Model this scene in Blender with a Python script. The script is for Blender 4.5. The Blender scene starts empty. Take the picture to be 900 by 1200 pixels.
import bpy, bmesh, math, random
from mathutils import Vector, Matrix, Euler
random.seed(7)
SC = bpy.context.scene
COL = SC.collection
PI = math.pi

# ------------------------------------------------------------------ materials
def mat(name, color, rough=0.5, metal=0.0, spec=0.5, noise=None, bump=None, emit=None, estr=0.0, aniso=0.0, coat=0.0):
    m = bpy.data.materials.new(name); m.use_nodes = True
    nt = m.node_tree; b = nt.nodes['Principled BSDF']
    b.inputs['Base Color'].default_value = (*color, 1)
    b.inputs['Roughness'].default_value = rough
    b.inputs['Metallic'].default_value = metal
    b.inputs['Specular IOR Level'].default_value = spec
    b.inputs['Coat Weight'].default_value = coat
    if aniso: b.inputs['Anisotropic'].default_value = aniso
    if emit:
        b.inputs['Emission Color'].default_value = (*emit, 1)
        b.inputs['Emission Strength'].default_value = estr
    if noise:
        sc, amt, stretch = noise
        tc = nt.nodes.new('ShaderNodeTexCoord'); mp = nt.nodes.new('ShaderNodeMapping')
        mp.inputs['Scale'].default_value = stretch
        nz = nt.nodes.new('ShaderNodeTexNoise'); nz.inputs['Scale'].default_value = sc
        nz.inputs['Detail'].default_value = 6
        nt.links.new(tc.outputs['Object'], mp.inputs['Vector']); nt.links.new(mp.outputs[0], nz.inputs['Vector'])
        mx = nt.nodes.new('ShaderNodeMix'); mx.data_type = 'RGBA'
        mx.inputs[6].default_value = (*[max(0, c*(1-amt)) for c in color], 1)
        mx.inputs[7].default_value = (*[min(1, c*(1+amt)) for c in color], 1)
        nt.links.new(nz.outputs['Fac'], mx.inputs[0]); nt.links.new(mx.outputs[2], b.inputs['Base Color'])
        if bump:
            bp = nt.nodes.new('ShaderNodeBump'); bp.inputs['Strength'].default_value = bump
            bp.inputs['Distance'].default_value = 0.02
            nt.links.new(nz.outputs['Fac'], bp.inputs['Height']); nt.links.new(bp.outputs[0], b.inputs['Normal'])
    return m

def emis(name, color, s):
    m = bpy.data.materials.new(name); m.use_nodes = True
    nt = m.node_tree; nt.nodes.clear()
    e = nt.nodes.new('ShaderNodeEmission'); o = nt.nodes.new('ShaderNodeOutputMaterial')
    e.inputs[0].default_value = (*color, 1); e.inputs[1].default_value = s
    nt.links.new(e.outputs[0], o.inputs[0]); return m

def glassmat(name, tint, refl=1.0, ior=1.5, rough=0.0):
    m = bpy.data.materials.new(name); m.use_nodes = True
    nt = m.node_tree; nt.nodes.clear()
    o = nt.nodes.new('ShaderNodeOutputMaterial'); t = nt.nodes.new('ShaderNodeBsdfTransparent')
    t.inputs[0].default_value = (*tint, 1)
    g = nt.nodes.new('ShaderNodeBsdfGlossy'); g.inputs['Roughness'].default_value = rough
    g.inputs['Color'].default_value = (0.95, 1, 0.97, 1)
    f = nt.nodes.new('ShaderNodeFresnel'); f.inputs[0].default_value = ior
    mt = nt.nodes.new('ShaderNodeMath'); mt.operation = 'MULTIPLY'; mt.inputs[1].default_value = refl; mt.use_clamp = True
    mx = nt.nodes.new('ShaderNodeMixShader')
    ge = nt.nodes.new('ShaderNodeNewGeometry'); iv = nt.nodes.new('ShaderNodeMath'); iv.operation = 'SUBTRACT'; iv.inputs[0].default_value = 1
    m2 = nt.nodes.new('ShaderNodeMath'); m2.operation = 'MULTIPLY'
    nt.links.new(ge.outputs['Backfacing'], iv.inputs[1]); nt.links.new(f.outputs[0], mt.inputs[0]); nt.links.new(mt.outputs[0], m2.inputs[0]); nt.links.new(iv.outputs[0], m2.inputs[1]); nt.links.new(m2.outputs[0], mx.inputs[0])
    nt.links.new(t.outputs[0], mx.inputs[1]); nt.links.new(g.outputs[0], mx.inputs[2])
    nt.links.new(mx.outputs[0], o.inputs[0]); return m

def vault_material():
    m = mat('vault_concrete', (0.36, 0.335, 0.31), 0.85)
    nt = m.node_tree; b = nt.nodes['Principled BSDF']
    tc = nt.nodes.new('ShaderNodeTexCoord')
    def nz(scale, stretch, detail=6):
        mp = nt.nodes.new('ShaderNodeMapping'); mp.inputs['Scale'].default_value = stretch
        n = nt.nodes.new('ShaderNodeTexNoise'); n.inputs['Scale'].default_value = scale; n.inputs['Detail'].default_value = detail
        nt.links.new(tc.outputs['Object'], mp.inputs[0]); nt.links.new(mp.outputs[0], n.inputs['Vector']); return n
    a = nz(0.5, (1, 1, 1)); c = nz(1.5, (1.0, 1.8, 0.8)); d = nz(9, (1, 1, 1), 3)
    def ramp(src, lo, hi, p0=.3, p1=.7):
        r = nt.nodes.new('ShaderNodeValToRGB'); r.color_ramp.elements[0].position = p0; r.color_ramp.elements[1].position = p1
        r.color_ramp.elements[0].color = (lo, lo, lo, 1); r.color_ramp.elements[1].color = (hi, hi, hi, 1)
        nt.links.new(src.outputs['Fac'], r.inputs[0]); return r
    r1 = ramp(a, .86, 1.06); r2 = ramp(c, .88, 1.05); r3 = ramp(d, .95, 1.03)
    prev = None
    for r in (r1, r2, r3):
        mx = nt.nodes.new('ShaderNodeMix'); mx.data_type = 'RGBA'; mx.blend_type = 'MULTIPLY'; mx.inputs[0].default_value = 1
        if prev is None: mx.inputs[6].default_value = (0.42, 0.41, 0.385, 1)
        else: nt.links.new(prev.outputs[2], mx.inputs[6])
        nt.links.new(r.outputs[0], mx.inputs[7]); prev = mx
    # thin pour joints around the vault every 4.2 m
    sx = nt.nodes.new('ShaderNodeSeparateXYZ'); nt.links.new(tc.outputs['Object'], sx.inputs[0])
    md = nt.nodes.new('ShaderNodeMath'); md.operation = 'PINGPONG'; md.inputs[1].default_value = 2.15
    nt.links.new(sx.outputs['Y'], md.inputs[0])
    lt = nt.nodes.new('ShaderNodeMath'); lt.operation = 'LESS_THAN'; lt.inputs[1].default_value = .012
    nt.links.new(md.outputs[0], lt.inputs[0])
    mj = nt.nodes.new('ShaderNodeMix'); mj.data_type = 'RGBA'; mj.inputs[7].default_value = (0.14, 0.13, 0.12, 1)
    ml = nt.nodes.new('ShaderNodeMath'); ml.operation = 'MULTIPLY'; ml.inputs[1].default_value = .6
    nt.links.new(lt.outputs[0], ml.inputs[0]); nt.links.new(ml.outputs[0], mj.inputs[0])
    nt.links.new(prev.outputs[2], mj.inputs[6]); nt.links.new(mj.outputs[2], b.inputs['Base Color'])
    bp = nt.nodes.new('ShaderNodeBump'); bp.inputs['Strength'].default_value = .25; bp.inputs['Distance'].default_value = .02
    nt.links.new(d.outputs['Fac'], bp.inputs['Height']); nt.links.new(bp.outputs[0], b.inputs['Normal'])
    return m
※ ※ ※
Exercise brief –
Copy the lines from the start of the data verbatim, stopping after the line containing "PI = math.pi".

Result of the exercise –
Model this scene in Blender with a Python script. The script is for Blender 4.5. The Blender scene starts empty. Take the picture to be 900 by 1200 pixels.
import bpy, bmesh, math, random
from mathutils import Vector, Matrix, Euler
random.seed(7)
SC = bpy.context.scene
COL = SC.collection
PI = math.pi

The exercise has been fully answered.